* [GOAL]: Everything from the opening line of the records below through the line with "PI = math.pi" must be duplicated exactly, pictures left out.

* [DATA EXCERPTS]:
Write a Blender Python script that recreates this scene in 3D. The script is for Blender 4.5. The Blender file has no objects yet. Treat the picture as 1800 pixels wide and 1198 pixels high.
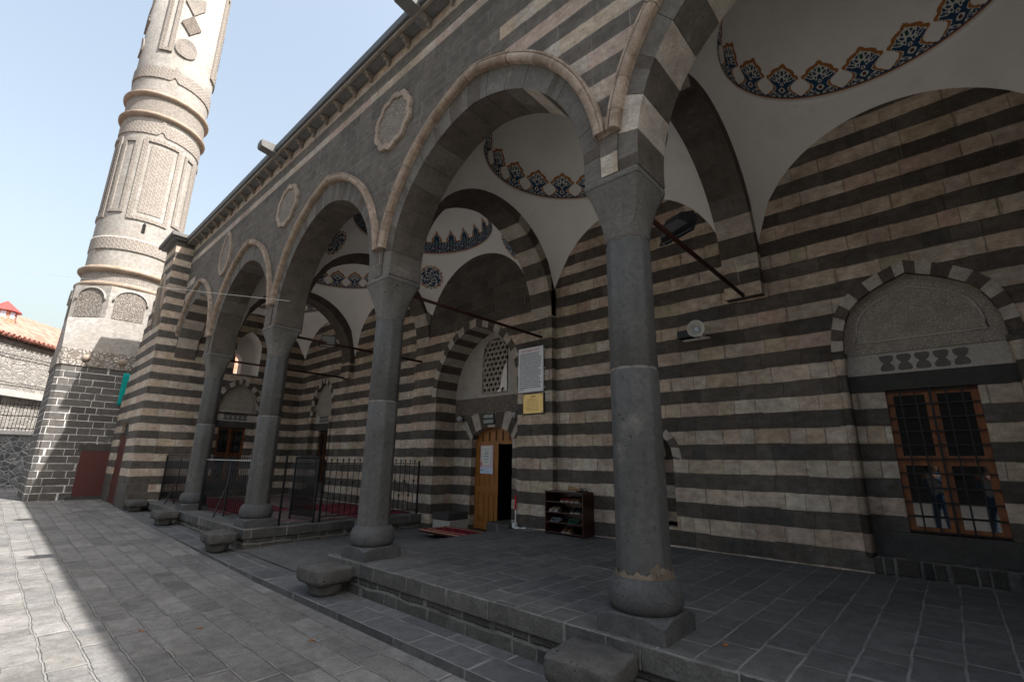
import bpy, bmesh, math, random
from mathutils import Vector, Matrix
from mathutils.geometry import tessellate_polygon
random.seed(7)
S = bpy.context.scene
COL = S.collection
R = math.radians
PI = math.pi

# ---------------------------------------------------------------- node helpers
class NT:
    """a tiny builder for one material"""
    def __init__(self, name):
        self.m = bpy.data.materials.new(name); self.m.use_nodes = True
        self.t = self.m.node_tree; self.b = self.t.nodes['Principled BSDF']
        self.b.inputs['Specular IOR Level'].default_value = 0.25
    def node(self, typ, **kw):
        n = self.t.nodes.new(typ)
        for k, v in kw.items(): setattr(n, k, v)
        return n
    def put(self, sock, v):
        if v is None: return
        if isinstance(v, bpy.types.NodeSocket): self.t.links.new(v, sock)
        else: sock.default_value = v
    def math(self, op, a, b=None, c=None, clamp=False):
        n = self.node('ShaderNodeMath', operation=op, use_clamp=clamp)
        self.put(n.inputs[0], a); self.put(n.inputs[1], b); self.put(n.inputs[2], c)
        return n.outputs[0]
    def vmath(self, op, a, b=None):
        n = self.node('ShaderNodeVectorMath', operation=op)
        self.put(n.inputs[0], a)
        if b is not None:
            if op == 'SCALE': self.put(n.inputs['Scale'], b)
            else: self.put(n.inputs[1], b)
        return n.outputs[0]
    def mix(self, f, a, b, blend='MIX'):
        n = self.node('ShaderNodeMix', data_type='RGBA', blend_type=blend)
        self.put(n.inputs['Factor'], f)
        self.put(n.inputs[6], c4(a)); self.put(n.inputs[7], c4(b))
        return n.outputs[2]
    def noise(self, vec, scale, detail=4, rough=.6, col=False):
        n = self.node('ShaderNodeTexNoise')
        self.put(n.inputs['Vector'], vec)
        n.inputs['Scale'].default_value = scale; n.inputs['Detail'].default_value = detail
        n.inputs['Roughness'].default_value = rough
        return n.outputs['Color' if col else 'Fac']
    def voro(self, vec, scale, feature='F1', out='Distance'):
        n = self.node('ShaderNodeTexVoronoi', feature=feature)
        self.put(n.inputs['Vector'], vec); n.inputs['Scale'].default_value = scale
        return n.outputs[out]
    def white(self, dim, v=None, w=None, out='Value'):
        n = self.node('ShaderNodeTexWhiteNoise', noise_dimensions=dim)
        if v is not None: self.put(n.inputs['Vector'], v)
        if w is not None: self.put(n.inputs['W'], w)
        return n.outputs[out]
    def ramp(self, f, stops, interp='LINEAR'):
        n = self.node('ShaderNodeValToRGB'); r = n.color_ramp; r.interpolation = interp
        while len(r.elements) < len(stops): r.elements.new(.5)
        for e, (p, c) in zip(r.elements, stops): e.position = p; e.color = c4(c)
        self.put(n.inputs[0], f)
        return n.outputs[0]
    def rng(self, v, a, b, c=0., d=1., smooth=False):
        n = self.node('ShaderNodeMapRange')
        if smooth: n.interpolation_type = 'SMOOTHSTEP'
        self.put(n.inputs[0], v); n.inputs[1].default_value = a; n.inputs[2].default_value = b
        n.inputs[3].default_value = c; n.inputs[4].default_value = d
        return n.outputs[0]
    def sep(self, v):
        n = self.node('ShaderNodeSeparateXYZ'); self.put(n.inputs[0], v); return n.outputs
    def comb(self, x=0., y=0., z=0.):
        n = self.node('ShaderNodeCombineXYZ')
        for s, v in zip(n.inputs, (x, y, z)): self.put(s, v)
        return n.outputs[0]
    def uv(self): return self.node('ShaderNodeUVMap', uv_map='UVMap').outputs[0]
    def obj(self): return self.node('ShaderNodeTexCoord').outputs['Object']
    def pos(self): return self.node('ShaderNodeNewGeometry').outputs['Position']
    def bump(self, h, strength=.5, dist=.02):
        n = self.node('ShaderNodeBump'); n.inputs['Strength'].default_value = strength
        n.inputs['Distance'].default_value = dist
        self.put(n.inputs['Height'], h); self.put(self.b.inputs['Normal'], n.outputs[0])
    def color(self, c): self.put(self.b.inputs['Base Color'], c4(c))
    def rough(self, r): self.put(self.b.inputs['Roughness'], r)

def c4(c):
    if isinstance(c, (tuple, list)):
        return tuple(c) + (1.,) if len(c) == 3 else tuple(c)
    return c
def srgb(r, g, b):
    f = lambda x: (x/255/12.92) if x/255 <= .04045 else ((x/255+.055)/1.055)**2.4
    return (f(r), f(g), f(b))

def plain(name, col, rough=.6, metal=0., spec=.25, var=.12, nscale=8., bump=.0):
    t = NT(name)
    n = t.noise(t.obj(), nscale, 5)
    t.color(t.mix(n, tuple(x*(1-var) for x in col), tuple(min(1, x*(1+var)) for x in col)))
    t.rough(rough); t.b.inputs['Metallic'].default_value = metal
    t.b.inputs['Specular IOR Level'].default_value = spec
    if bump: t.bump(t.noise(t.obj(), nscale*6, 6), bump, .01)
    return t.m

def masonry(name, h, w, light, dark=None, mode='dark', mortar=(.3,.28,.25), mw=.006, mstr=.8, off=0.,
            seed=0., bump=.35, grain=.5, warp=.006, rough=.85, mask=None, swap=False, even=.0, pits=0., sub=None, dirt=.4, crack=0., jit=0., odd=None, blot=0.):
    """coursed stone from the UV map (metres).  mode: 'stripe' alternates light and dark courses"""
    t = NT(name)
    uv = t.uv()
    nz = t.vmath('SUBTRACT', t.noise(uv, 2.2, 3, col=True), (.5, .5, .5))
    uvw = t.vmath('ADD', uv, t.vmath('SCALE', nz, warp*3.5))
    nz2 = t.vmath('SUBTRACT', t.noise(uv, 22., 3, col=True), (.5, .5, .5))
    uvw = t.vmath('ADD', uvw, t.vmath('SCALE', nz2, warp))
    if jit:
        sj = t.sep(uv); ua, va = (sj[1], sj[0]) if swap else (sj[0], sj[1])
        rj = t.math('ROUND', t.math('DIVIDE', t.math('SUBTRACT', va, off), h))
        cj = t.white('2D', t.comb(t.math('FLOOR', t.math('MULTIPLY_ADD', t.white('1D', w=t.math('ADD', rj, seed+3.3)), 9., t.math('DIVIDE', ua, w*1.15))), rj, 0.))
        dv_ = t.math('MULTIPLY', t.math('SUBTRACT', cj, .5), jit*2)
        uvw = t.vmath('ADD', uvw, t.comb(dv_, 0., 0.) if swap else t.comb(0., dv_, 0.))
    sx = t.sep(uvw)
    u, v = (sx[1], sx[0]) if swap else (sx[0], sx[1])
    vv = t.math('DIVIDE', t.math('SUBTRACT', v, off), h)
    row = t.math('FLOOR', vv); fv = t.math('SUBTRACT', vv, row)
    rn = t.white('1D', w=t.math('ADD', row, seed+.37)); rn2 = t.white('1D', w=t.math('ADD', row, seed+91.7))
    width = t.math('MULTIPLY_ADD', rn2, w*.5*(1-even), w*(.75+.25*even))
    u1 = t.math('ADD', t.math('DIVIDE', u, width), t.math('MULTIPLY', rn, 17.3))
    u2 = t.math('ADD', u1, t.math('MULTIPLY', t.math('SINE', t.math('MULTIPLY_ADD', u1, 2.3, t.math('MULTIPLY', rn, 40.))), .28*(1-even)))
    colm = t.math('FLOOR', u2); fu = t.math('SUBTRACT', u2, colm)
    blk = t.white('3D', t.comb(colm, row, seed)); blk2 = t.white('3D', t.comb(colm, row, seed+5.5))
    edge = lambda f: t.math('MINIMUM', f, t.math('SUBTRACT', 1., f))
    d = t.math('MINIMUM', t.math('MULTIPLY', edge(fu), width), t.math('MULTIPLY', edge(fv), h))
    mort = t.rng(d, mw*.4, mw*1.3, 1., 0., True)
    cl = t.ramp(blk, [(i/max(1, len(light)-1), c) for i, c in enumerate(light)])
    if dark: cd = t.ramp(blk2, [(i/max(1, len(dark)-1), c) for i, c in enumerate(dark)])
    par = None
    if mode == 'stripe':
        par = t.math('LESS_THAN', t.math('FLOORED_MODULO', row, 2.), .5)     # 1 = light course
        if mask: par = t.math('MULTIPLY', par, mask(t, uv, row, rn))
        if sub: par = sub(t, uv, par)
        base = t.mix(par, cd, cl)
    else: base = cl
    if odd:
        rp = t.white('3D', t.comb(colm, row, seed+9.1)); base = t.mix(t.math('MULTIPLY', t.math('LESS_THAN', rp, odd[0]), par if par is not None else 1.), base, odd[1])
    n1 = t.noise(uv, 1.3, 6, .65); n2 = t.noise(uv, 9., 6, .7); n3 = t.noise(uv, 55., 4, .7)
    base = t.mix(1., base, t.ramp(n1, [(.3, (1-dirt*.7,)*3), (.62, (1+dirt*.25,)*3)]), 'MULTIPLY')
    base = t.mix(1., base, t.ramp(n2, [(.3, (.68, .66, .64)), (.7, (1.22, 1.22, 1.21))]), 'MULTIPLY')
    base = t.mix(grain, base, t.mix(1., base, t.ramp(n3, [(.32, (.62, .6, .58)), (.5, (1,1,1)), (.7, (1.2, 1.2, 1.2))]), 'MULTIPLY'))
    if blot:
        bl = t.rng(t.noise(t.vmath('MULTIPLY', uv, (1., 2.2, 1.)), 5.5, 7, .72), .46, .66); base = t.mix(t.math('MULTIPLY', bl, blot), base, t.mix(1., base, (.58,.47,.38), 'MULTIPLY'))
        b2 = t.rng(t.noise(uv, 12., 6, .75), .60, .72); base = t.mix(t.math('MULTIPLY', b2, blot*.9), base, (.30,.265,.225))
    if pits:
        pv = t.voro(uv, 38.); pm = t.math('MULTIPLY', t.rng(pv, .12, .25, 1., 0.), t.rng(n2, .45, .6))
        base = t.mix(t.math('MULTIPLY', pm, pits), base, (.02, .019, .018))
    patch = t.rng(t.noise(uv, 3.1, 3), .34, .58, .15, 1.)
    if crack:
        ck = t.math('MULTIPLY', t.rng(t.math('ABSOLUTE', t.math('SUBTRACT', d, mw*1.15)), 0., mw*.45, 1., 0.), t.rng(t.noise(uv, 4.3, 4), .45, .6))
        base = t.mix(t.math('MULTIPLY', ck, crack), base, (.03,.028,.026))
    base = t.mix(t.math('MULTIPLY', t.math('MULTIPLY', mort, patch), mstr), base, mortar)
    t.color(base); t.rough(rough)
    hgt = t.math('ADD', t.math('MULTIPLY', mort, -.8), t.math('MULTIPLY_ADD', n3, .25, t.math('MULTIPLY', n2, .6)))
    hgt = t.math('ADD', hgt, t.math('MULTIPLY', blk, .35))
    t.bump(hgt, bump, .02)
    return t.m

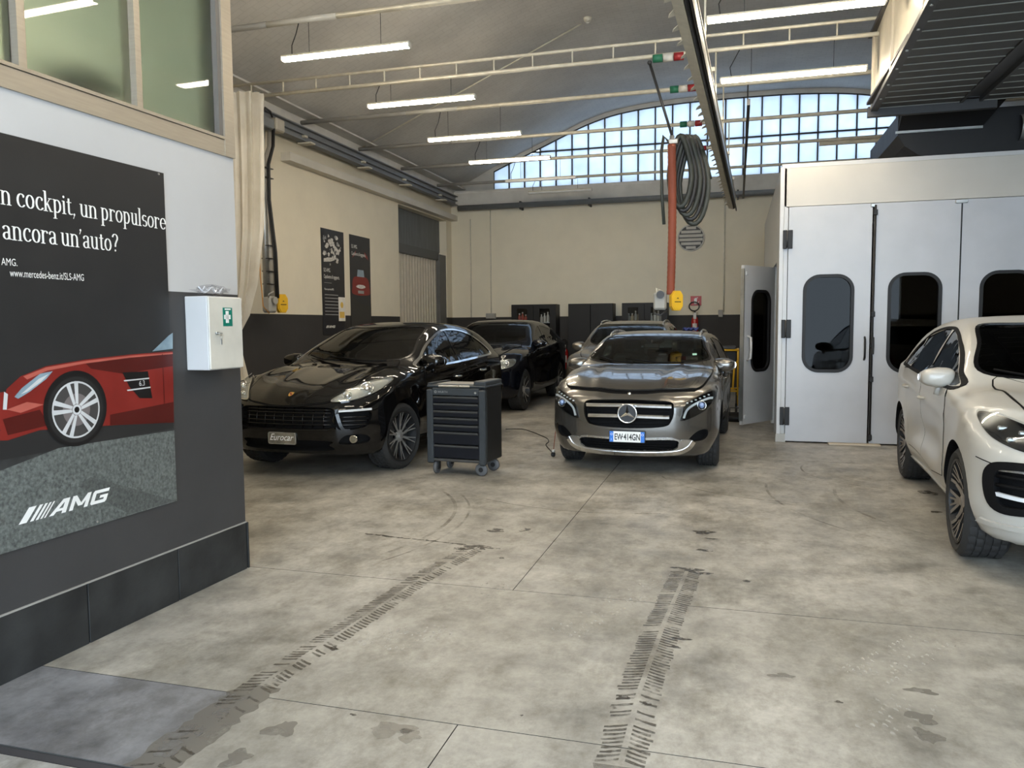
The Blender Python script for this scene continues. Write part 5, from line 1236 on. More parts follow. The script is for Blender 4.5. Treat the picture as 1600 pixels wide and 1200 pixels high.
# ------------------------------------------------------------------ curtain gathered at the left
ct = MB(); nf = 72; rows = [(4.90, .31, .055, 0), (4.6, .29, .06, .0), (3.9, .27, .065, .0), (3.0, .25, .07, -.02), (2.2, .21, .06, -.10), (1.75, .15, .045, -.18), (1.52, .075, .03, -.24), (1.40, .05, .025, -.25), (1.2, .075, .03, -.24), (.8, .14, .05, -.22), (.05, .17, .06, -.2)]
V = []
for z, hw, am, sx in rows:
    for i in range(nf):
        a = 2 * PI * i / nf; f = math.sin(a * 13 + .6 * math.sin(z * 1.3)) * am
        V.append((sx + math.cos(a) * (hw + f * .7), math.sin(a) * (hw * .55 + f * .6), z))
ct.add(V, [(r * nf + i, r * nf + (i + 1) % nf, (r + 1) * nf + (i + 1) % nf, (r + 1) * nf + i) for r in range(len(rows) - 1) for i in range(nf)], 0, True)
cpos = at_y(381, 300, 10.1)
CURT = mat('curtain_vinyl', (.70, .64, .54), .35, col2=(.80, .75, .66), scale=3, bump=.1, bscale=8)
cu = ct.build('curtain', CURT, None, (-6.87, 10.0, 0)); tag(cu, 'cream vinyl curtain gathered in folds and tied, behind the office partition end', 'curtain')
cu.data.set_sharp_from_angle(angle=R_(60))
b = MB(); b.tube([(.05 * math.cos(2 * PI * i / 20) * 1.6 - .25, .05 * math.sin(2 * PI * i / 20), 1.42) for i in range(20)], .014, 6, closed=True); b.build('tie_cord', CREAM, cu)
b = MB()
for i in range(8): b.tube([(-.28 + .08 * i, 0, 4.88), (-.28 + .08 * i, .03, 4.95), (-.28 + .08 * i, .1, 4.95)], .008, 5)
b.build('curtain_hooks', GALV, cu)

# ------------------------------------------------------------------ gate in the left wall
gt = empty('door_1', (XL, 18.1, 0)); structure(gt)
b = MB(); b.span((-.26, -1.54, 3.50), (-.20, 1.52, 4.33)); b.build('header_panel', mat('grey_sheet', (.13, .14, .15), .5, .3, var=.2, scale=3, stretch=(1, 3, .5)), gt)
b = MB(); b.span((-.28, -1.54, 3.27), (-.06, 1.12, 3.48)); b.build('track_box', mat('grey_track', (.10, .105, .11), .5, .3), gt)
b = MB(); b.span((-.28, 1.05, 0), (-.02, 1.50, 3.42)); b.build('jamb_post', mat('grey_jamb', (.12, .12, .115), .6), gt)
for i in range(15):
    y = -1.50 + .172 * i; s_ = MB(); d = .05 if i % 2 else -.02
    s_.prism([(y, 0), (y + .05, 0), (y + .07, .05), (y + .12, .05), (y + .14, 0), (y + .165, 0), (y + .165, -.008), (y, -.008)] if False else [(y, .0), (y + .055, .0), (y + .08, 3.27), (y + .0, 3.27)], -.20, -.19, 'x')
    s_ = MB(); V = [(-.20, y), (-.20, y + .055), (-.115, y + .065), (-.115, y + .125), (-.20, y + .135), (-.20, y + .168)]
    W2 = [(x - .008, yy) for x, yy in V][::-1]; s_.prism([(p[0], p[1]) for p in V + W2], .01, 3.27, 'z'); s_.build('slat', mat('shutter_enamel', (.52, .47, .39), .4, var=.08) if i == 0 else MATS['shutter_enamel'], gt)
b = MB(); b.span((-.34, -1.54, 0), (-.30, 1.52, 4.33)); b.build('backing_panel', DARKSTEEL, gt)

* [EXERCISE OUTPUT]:
Write a Blender Python script that recreates this scene in 3D. The script is for Blender 4.5. The Blender file has no objects yet. Treat the picture as 1800 pixels wide and 1198 pixels high.
import bpy, bmesh, math, random
from mathutils import Vector, Matrix
from mathutils.geometry import tessellate_polygon
random.seed(7)
S = bpy.context.scene
COL = S.collection
R = math.radians
PI = math.pi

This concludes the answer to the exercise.